━━ DATA PROVIDED ━━

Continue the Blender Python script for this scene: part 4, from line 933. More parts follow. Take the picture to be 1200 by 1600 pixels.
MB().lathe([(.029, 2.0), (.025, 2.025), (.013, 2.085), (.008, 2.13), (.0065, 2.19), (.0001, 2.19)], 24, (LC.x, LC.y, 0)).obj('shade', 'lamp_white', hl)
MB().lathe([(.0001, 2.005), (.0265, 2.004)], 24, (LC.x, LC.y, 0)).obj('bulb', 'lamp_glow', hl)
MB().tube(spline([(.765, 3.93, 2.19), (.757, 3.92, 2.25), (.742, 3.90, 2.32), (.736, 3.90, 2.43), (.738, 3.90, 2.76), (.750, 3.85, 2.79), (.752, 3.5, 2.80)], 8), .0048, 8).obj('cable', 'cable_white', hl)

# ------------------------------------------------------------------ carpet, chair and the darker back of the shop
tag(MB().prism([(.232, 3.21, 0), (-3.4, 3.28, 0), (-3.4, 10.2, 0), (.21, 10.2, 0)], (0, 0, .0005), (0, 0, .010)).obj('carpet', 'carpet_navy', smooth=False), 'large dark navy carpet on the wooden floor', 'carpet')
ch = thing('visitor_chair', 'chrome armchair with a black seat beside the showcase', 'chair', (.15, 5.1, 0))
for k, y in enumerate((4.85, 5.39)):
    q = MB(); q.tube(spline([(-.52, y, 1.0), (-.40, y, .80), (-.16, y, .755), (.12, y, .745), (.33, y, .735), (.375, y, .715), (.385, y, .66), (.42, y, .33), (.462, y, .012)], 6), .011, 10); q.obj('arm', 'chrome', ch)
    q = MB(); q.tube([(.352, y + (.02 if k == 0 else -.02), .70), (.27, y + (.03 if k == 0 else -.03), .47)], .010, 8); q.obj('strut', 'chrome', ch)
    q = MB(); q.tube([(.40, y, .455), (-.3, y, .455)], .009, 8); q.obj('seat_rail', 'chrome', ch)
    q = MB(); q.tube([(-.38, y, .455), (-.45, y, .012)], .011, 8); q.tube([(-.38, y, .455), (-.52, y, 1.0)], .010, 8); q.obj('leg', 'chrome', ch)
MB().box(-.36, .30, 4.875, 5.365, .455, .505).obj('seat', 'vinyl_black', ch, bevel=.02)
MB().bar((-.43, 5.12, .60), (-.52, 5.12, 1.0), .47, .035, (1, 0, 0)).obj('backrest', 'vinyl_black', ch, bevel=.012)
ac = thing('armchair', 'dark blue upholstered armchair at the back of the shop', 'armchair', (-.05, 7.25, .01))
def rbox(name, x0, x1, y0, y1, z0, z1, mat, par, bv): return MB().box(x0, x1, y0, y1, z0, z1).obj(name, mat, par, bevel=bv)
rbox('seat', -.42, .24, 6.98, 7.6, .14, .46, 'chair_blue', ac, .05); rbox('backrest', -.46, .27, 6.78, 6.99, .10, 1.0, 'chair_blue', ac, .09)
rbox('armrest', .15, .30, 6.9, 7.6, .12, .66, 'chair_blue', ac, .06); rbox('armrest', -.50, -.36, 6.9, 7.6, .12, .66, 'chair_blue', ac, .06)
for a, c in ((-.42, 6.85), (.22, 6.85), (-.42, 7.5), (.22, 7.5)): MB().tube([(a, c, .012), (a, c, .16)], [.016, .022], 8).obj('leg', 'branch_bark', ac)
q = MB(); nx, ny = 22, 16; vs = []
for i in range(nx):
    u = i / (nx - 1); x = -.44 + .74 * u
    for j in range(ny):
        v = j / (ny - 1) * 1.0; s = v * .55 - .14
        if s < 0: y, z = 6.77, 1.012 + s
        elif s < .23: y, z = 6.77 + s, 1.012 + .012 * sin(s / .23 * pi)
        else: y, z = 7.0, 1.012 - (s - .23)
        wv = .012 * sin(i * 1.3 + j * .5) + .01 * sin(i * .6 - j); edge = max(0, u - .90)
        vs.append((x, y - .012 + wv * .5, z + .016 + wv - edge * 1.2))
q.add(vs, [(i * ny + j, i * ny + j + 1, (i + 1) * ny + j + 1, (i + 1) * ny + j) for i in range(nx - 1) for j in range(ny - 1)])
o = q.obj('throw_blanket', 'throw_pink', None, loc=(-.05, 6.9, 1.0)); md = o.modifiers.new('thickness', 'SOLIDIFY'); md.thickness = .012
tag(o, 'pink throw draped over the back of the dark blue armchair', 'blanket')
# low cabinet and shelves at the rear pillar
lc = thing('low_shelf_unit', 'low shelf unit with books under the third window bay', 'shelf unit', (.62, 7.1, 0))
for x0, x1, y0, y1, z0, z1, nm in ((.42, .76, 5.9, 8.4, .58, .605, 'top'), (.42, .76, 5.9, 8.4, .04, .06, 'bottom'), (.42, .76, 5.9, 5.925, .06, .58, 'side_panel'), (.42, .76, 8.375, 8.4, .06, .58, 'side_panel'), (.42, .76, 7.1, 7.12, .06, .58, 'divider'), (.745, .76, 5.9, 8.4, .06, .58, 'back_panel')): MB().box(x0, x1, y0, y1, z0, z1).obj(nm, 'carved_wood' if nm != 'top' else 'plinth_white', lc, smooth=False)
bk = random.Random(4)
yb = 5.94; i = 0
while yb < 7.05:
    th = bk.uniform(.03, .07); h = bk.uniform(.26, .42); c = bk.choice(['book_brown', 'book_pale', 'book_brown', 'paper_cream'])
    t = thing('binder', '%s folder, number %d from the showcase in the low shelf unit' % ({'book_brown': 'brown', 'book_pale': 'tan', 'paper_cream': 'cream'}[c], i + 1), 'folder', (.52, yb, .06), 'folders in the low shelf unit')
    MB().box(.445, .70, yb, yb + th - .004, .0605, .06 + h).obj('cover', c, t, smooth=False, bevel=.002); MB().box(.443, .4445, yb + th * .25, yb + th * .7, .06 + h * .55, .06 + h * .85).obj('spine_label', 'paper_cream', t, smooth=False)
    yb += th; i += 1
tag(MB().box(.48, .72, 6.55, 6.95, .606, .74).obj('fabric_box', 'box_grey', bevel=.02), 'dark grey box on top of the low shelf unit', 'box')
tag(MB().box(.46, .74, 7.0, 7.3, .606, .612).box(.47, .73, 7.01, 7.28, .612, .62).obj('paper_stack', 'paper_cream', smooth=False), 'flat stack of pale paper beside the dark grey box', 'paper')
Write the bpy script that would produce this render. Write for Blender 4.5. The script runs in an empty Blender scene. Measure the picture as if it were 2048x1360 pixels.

━━━

> _WRITTEN PROBLEM_
Take the lines from the start of the records through the line holding "8).obj('cable', 'cable_white', hl)", both included, and please print them exactly, with nothing else.

> _SOLUTION BELOW_
Continue the Blender Python script for this scene: part 4, from line 933. More parts follow. Take the picture to be 1200 by 1600 pixels.
MB().lathe([(.029, 2.0), (.025, 2.025), (.013, 2.085), (.008, 2.13), (.0065, 2.19), (.0001, 2.19)], 24, (LC.x, LC.y, 0)).obj('shade', 'lamp_white', hl)
MB().lathe([(.0001, 2.005), (.0265, 2.004)], 24, (LC.x, LC.y, 0)).obj('bulb', 'lamp_glow', hl)
MB().tube(spline([(.765, 3.93, 2.19), (.757, 3.92, 2.25), (.742, 3.90, 2.32), (.736, 3.90, 2.43), (.738, 3.90, 2.76), (.750, 3.85, 2.79), (.752, 3.5, 2.80)], 8), .0048, 8).obj('cable', 'cable_white', hl)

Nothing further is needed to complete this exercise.